As far as conversion into forints is concerned, it should be remembered that the Act had provided for „opting out”, that is it allowed debtors to request the dispensation of the forint conversion under certain conditions. In the case of existing contracts, nevertheless, this was not only subject to the consumer’s choice, but was tied to certain conditions in Section 12(3) of the Act. In the case of already terminated contracts, on the other hand, the Act provided for the dispensation of the forint conversion of debts arising from these contracts more widely. With respect to these contracts, Section 15 (3) of the Act provided for opting out from forint conversion without restriction.

The Constitutional Court stressed that in formulating the rules of conversion into forints, the legislature had to keep in mind the interests of not only debtors, but those of creditors and their depositors as well. Recital 54 of the CC Decision underlines: „The primary objective of intervention was to ensure the implementability of the contract, this was the reason for which the effect of exchange rate fluctuations on the payment obligation of debtors had to be eliminated, which serves the interests of all the subjects of the contractual relationship , and at the level of national economy, the interest of the financial sector. The high percentage of foreign currency or foreign currency-based loan contracts out of the total number of contracts also represented a risk for creditors and thereby for the stability of the financial system. The element of the legislation that provides affected consumers with only a limited dispensation of the process of conversion into forints in the case of existing contracts should be considered in this light. A review of the exceptions reveals that they only concern the particular cases in which conversion into forints would have actually been unreasonable and specifically unfavourable for the debtors. (the debtor receives his income in the foreign currency of the debt, he would be eligible for taking a foreign currency-based loan at the time of conversion into forints, the contract is for a short or medium term etc.). Such contracts represent only a smaller percentage compared to the total number of contracts, their non-conversion does not place the affected creditors at a disadvantage and therefore their continuation cannot represent a risk to the stability of the country’s financial intermediaries, either”
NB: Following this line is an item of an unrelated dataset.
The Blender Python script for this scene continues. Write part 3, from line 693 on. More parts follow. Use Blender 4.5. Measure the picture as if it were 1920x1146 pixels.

All in all, the Constitutional Court stated that the legislature decided to convert the debts affected by the Act into forints out of general social interest, due to a change in circumstances involving the overriding of compelling and legitimate interests in the wake of the conclusion of the contracts. In drafting the Act, the legislature took due account of both the contractual freedom of the consumers to be protected and of the interests of the other party, the creditors, affected by the legislative intervention in order to restore the economic equilibrium of the relevant contracts. In the view of the Constitutional Court the fact that the legislature did not provide consumers the opportunity for opting out of the process of conversion into forints without limitation and ensured it only to those who would have indeed been affected negatively, met the criterion of rationality.

Based on the above, the Constitutional Court rejected constitutional complaints seeking to establish the non-constitutionality and the nullity of the contested provisions (Section 10 and 15) of the Act on conversion into forints.